Anybody with the whiff of a real argument has been frummed out of the right.

Ed Darrell said...

What's wrong with Trotsky? Anyone who gets tossed out of Soviet Russia, and pursued to the ends of the Earth to be assassinated by Stalinistas can't be all bad, can he?

Where's the historical perspective?

n-g said...

If academic freedom means anything, it’s that published work should be completely beyond criticism

Nearly lost half my lunch on that one.

J Bowers said...

Well, in light of tis year's horrible weather, and now kickers of storms in the NE US, US public opinion's been coming round to the idea that there might be something to this climate change thing. Something must be done to stop the people opening their eyes! Watts has shut down his blog because there's something biggo about to break. He even cancelled his vacation.
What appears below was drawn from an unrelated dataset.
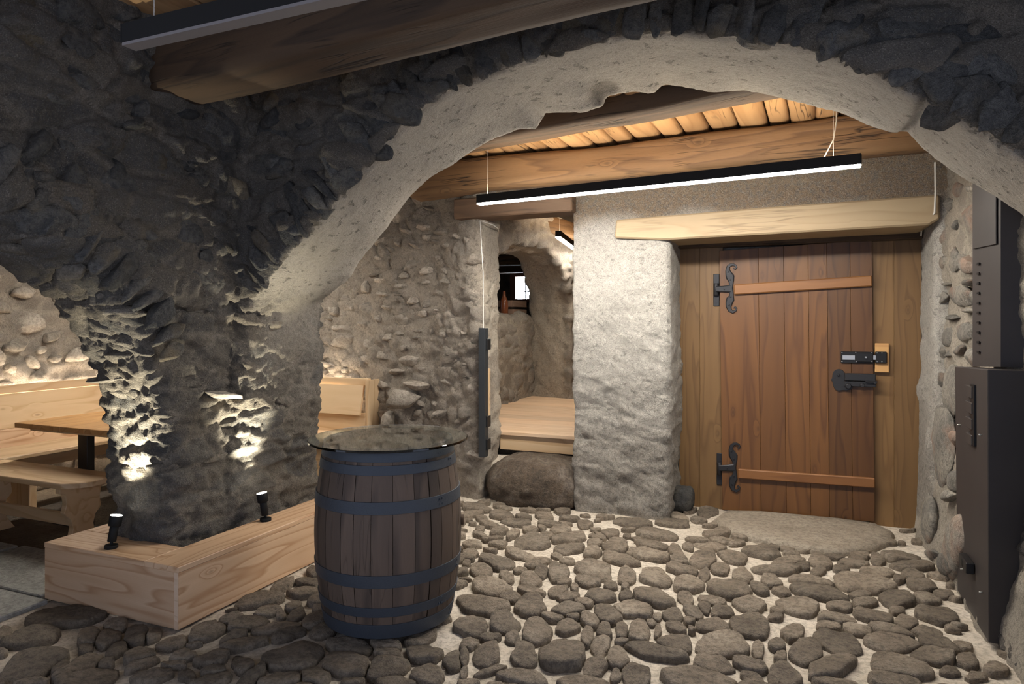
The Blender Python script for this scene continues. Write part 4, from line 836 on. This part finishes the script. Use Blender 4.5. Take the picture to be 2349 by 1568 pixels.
# ------------------------------------------------------------------ lamps
def linear_lamp(name, p0, p1, w, h, lit, up, label, cords=()):
    """p0, p1: ends of the lower edge's centre line"""
    p0, p1 = Vector(p0), Vector(p1); L = empty(name, p0); tag(L, label, 'lamp'); T = Matrix.Translation(-p0); d = (p1 - p0).normalized()
    z = Vector((0, 0, 1)); t = .004; side = d.cross(z).normalized()
    for s in (-1, 1): K_(board('lamp_side', p0 + z * (h / 2 + .005) + side * (w / 2 - t / 2) * s, p1 + z * (h / 2 + .005) + side * (w / 2 - t / 2) * s, h - .010, t, 'black_matt', None, (0, 0, 1), 0), T, L)
    K_(board('lamp_web', p0 + z * h * .6, p1 + z * h * .6, w - 2 * t, h * .45, 'black_matt', None, side, 0), T, L)
    for a, q in ((p0, 1), (p1, -1)): K_(board('end_cap', a + z * (h / 2 + .005) - d * .003 * q, a + z * (h / 2 + .005) + d * .003 * q, w, h - .010, 'black_matt', None, side, 0), T, L)
    K_(board('diffuser', p0 + z * .0055 + d * .002, p1 + z * .0055 - d * .002, w - .004, .011, lit, None, side, 0), T, L)
    if up: K_(board('upper_diffuser', p0 + z * (h - .006) + d * .05, p1 + z * (h - .006) - d * .05, w - 2 * t, .008, up, None, side, 0), T, L)
    for f, top, bend in cords:
        q = p0.lerp(p1, f) + z * h; pts = [q, q + Vector((0, 0, top - q.z))] if not bend else [q, q + Vector((.05, 0, .10)), q + Vector((.065, .0, .2)), Vector((q.x + .07, q.y, top))]
        K_(tube('suspension_cable', pts, .0012 if not bend else .0035, 'cable'), T, L)
    return L
linear_lamp('pendant_lamp', (-2.159, 4.542, 2.35), (.328, 4.223, 2.35), .055, .07, 'led', 'led_up', 'lit black linear pendant lamp hanging behind the arch', ((.03, 2.86, False), (.925, 2.86, True), (.945, 2.86, False)))
p = on(295, 111, 1, 1.62); linear_lamp('pendant_lamp', (p[0], p[1], p[2]), (p[0] + 2.4, p[1] - .02, p[2]), .055, .072, 'diff_off', None, 'unlit black linear pendant lamp below the front beam', ((.05, 3.05, False),))
p = on(1280, 545, 1, 6.5); linear_lamp('pendant_lamp', tuple(p), (p[0] - .28, p[1] + 1.7, p[2]), .055, .07, 'led_p', 'led_up', 'short lit linear lamp in the passage ceiling', ((.06, 2.82, False),))

linear_lamp('pendant_lamp', (-4.85, 3.45, 2.32), (-4.75, 5.1, 2.32), .055, .07, 'led_fill', 'led_up', 'unseen linear lamp behind the pillar, added to light the bench room', ((.06, 2.8, False), (.94, 2.98, False)))  # unseen lamp, added to brighten the bench room and its rubble wall
def spot(x, y, z, tx, ty, tz, label):
    r = empty('spot_lamp', (x, y, z)); tag(r, label, 'spotlight', 'small black spotlights on the plinth'); T = Matrix.Translation((-x, -y, -z))
    d = (Vector((tx, ty, tz)) - Vector((x, y, z + .03))).normalized(); b = Vector((x, y, z))
    K_(cyl('base', b, b + Vector((0, 0, .018)), .033, 'black_matt', None, 24), T, r)
    j = b + Vector((0, 0, .022)); K_(cyl('joint', b + Vector((0, 0, .014)), j + d * .02, .008, 'black_matt', None, 12), T, r)
    K_(cyl('stem', j + d * .012, j + d * .105, .0215, 'black_matt', None, 20), T, r)
    head = K_(cyl('head', j + d * .092, j + d * .145, .0315, 'black_matt', None, 24), T, r)
    K_(cyl('lens', j + d * .1455, j + d * .1475, .028, 'lens', None, 24), T, r)
    li = bpy.data.lights.new('spot_light', 'SPOT'); li.energy = SPOT_W; li.color = (1, .93, .72); li.spot_size = math.radians(64); li.spot_blend = 1.0; li.shadow_soft_size = .015
    lo = bpy.data.objects.new('spot_light', li); link(lo, r); lo.matrix_basis = T @ Matrix.Translation(j + d * .155) @ d.to_track_quat('-Z', 'Y').to_matrix().to_4x4()
spot(-3.33, 2.505, .304, -3.31, 2.60, .86, 'small black spotlight on the front of the wooden plinth')
spot(-2.93, 3.20, .304, -3.01, 3.17, .86, 'small black spotlight on the side of the plinth behind the barrel')

# ------------------------------------------------------------------ wooden plinth round the pillar
pl_ = empty('pillar_plinth', (-3.26, 3.2, 0)); tag(pl_, 'pale larch box plinth around the foot of the pillar', 'plinth'); T = Matrix.Translation((3.26, -3.2, 0))
X0, X1, Y0, Y1, H = -3.75, -2.765, 2.43, 4.02, .304
K_(box('front_board', (X0 + .003, Y0 + .001, .0), (X1 - .026, Y0 + .026, H - .028), 'larch', None, .002), T, pl_)
K_(box('side_board', (X1 - .026, Y0 + .004, .0), (X1 - .002, Y1, H - .028), 'larch', None, .002, 'y'), T, pl_)
K_(box('side_board', (X0 + .002, Y0 + .028, .0), (X0 + .026, Y1, H - .028), 'larch', None, .002, 'y'), T, pl_)
K_(box('back_board', (X0 + .03, Y1 - .026, .0), (X1 - .03, Y1 - .001, H - .028), 'larch', None, .002), T, pl_)
K_(box('joint_strip', (X1 - .026, Y0 + .0005, .0), (X1 - .0035, Y0 + .0035, H - .028), 'larch_end', None, 0, 'z'), T, pl_)
K_(box('top_board', (X0, Y0, H - .028), (X1 - .232, Y0 + .23, H), 'larch', None, .003), T, pl_)
K_(box('top_board', (X1 - .23, Y0, H - .028), (X1, Y1, H), 'larch', None, .003, 'y'), T, pl_)
K_(box('top_board', (X0, Y0 + .233, H - .028), (X0 + .16, Y1, H), 'larch', None, .003, 'y'), T, pl_)
K_(box('top_board', (X0 + .162, Y1 - .2, H - .028), (X1 - .232, Y1, H), 'larch', None, .003), T, pl_)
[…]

Just guessing, but could the hacker known as FOIA have released the password to open up the entire archive and Climategate3's about to hit the streets? Last card played?

chek said...

Whatever it is, we can be sure that despite how many creamed pants there may be in denierland, it'll be pretty underwhelming.

Watts is, after all, a credulous fool and his attempt at barnuming to big up his breaking news is only made sillier by his poe-faced belief in its import.

Roll on Sunday. Icertainly won't be getting upearly to find out the latest is from Clowntown.

John Mashey said...

At least they have updated it to say that Smith was Advisor, with note at bottom to that effect.

Hinageshi said...

Actually Christian Smith is not alone the advisor but the director of the dissertation.

Page iii begins with:
ABSTRACT
MARK DANIEL REGNERUS: Adolescent Socialization and Avoiding Trouble:
A Perspective on Religious Influences
(Under the direction of Christian Smith.)

① Go to this page;

② go down to Regnerus and click the appropriate link http://proquest.umi.com...;

③ then select Preview on the right, which will provide (for free) the first 24 pages of Regnerus's dissertation.

Sorry for not providing a direct link (I guess the process needs cookies, or unique session ID, or something technical…).